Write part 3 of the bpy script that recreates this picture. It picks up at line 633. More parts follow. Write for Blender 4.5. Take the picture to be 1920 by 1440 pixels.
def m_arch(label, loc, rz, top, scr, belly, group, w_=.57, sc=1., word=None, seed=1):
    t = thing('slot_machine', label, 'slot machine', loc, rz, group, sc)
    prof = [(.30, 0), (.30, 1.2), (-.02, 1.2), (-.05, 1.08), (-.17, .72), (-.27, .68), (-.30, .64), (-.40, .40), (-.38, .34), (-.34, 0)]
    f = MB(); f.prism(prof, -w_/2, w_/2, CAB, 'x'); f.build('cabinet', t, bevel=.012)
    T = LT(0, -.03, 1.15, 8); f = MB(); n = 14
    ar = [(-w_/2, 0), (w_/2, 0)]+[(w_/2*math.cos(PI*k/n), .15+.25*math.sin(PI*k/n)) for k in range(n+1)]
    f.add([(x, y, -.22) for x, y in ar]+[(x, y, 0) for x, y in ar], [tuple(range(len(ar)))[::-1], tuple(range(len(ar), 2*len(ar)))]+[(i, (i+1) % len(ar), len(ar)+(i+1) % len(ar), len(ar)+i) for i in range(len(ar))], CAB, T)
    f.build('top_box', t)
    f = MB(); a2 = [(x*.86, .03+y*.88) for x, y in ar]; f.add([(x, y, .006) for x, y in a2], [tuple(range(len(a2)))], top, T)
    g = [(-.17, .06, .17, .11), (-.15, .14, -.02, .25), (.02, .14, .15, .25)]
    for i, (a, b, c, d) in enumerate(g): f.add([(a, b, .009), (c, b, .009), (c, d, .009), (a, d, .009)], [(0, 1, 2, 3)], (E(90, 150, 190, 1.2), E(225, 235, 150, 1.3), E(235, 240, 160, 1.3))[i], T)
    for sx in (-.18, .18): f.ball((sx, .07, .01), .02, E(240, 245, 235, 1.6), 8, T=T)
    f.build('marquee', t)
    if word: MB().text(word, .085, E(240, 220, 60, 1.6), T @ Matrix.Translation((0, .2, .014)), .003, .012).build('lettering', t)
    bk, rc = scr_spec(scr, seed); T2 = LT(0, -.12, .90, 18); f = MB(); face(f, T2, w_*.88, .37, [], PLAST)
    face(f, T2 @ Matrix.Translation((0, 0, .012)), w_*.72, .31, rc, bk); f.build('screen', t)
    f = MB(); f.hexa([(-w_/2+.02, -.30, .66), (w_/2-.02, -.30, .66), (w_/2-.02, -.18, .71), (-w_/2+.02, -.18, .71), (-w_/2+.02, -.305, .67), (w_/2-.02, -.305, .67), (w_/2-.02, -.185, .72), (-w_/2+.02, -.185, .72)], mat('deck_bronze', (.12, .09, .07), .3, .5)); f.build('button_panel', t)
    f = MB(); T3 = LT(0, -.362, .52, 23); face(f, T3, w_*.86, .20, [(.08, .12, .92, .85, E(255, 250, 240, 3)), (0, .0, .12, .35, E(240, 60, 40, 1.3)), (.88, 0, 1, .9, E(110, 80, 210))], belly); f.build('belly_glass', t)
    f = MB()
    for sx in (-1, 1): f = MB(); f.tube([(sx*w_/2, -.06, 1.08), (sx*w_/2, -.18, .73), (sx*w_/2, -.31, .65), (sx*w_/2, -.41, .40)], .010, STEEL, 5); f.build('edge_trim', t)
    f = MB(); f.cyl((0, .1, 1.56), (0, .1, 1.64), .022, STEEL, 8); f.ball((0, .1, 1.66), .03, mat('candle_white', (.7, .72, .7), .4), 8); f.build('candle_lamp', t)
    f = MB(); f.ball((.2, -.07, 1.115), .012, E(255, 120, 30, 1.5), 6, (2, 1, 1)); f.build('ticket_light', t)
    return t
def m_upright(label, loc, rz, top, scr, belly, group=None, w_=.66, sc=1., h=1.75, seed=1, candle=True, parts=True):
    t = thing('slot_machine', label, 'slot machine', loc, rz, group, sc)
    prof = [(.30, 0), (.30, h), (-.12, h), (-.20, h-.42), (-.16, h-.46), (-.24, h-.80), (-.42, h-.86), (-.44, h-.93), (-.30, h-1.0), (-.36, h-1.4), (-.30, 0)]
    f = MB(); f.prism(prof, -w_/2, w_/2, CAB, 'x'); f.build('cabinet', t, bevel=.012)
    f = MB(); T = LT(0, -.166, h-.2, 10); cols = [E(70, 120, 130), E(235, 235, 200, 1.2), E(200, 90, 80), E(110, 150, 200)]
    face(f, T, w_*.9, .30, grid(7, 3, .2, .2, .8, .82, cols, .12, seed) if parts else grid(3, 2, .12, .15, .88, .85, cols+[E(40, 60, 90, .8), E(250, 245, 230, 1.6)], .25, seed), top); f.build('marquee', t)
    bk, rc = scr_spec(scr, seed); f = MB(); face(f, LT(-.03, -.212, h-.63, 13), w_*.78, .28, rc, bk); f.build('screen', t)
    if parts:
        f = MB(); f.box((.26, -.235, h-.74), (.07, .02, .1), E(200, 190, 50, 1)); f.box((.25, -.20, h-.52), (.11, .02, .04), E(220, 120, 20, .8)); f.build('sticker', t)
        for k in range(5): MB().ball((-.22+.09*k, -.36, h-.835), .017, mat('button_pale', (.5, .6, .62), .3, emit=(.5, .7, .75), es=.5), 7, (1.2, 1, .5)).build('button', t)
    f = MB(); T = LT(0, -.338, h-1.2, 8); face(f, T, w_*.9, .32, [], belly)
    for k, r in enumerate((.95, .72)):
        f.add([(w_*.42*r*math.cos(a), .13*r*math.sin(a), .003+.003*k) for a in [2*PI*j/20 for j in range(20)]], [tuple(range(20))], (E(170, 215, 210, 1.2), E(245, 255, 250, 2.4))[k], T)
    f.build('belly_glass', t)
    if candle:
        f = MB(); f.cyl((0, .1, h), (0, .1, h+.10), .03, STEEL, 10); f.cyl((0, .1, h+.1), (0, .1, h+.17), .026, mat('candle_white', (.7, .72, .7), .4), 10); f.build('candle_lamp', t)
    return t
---
### What is being asked
Print the material above once more, exactly.

### Full response
Write part 3 of the bpy script that recreates this picture. It picks up at line 633. More parts follow. Write for Blender 4.5. Take the picture to be 1920 by 1440 pixels.
def m_arch(label, loc, rz, top, scr, belly, group, w_=.57, sc=1., word=None, seed=1):
    t = thing('slot_machine', label, 'slot machine', loc, rz, group, sc)
    prof = [(.30, 0), (.30, 1.2), (-.02, 1.2), (-.05, 1.08), (-.17, .72), (-.27, .68), (-.30, .64), (-.40, .40), (-.38, .34), (-.34, 0)]
    f = MB(); f.prism(prof, -w_/2, w_/2, CAB, 'x'); f.build('cabinet', t, bevel=.012)
    T = LT(0, -.03, 1.15, 8); f = MB(); n = 14
    ar = [(-w_/2, 0), (w_/2, 0)]+[(w_/2*math.cos(PI*k/n), .15+.25*math.sin(PI*k/n)) for k in range(n+1)]
    f.add([(x, y, -.22) for x, y in ar]+[(x, y, 0) for x, y in ar], [tuple(range(len(ar)))[::-1], tuple(range(len(ar), 2*len(ar)))]+[(i, (i+1) % len(ar), len(ar)+(i+1) % len(ar), len(ar)+i) for i in range(len(ar))], CAB, T)
    f.build('top_box', t)
    f = MB(); a2 = [(x*.86, .03+y*.88) for x, y in ar]; f.add([(x, y, .006) for x, y in a2], [tuple(range(len(a2)))], top, T)
    g = [(-.17, .06, .17, .11), (-.15, .14, -.02, .25), (.02, .14, .15, .25)]
    for i, (a, b, c, d) in enumerate(g): f.add([(a, b, .009), (c, b, .009), (c, d, .009), (a, d, .009)], [(0, 1, 2, 3)], (E(90, 150, 190, 1.2), E(225, 235, 150, 1.3), E(235, 240, 160, 1.3))[i], T)
    for sx in (-.18, .18): f.ball((sx, .07, .01), .02, E(240, 245, 235, 1.6), 8, T=T)
    f.build('marquee', t)
    if word: MB().text(word, .085, E(240, 220, 60, 1.6), T @ Matrix.Translation((0, .2, .014)), .003, .012).build('lettering', t)
    bk, rc = scr_spec(scr, seed); T2 = LT(0, -.12, .90, 18); f = MB(); face(f, T2, w_*.88, .37, [], PLAST)
    face(f, T2 @ Matrix.Translation((0, 0, .012)), w_*.72, .31, rc, bk); f.build('screen', t)
    f = MB(); f.hexa([(-w_/2+.02, -.30, .66), (w_/2-.02, -.30, .66), (w_/2-.02, -.18, .71), (-w_/2+.02, -.18, .71), (-w_/2+.02, -.305, .67), (w_/2-.02, -.305, .67), (w_/2-.02, -.185, .72), (-w_/2+.02, -.185, .72)], mat('deck_bronze', (.12, .09, .07), .3, .5)); f.build('button_panel', t)
    f = MB(); T3 = LT(0, -.362, .52, 23); face(f, T3, w_*.86, .20, [(.08, .12, .92, .85, E(255, 250, 240, 3)), (0, .0, .12, .35, E(240, 60, 40, 1.3)), (.88, 0, 1, .9, E(110, 80, 210))], belly); f.build('belly_glass', t)
    f = MB()
    for sx in (-1, 1): f = MB(); f.tube([(sx*w_/2, -.06, 1.08), (sx*w_/2, -.18, .73), (sx*w_/2, -.31, .65), (sx*w_/2, -.41, .40)], .010, STEEL, 5); f.build('edge_trim', t)
    f = MB(); f.cyl((0, .1, 1.56), (0, .1, 1.64), .022, STEEL, 8); f.ball((0, .1, 1.66), .03, mat('candle_white', (.7, .72, .7), .4), 8); f.build('candle_lamp', t)
    f = MB(); f.ball((.2, -.07, 1.115), .012, E(255, 120, 30, 1.5), 6, (2, 1, 1)); f.build('ticket_light', t)
    return t
def m_upright(label, loc, rz, top, scr, belly, group=None, w_=.66, sc=1., h=1.75, seed=1, candle=True, parts=True):
    t = thing('slot_machine', label, 'slot machine', loc, rz, group, sc)
    prof = [(.30, 0), (.30, h), (-.12, h), (-.20, h-.42), (-.16, h-.46), (-.24, h-.80), (-.42, h-.86), (-.44, h-.93), (-.30, h-1.0), (-.36, h-1.4), (-.30, 0)]
    f = MB(); f.prism(prof, -w_/2, w_/2, CAB, 'x'); f.build('cabinet', t, bevel=.012)
    f = MB(); T = LT(0, -.166, h-.2, 10); cols = [E(70, 120, 130), E(235, 235, 200, 1.2), E(200, 90, 80), E(110, 150, 200)]
    face(f, T, w_*.9, .30, grid(7, 3, .2, .2, .8, .82, cols, .12, seed) if parts else grid(3, 2, .12, .15, .88, .85, cols+[E(40, 60, 90, .8), E(250, 245, 230, 1.6)], .25, seed), top); f.build('marquee', t)
    bk, rc = scr_spec(scr, seed); f = MB(); face(f, LT(-.03, -.212, h-.63, 13), w_*.78, .28, rc, bk); f.build('screen', t)
    if parts:
        f = MB(); f.box((.26, -.235, h-.74), (.07, .02, .1), E(200, 190, 50, 1)); f.box((.25, -.20, h-.52), (.11, .02, .04), E(220, 120, 20, .8)); f.build('sticker', t)
        for k in range(5): MB().ball((-.22+.09*k, -.36, h-.835), .017, mat('button_pale', (.5, .6, .62), .3, emit=(.5, .7, .75), es=.5), 7, (1.2, 1, .5)).build('button', t)
    f = MB(); T = LT(0, -.338, h-1.2, 8); face(f, T, w_*.9, .32, [], belly)
    for k, r in enumerate((.95, .72)):
        f.add([(w_*.42*r*math.cos(a), .13*r*math.sin(a), .003+.003*k) for a in [2*PI*j/20 for j in range(20)]], [tuple(range(20))], (E(170, 215, 210, 1.2), E(245, 255, 250, 2.4))[k], T)
    f.build('belly_glass', t)
    if candle:
        f = MB(); f.cyl((0, .1, h), (0, .1, h+.10), .03, STEEL, 10); f.cyl((0, .1, h+.1), (0, .1, h+.17), .026, mat('candle_white', (.7, .72, .7), .4), 10); f.build('candle_lamp', t)
    return t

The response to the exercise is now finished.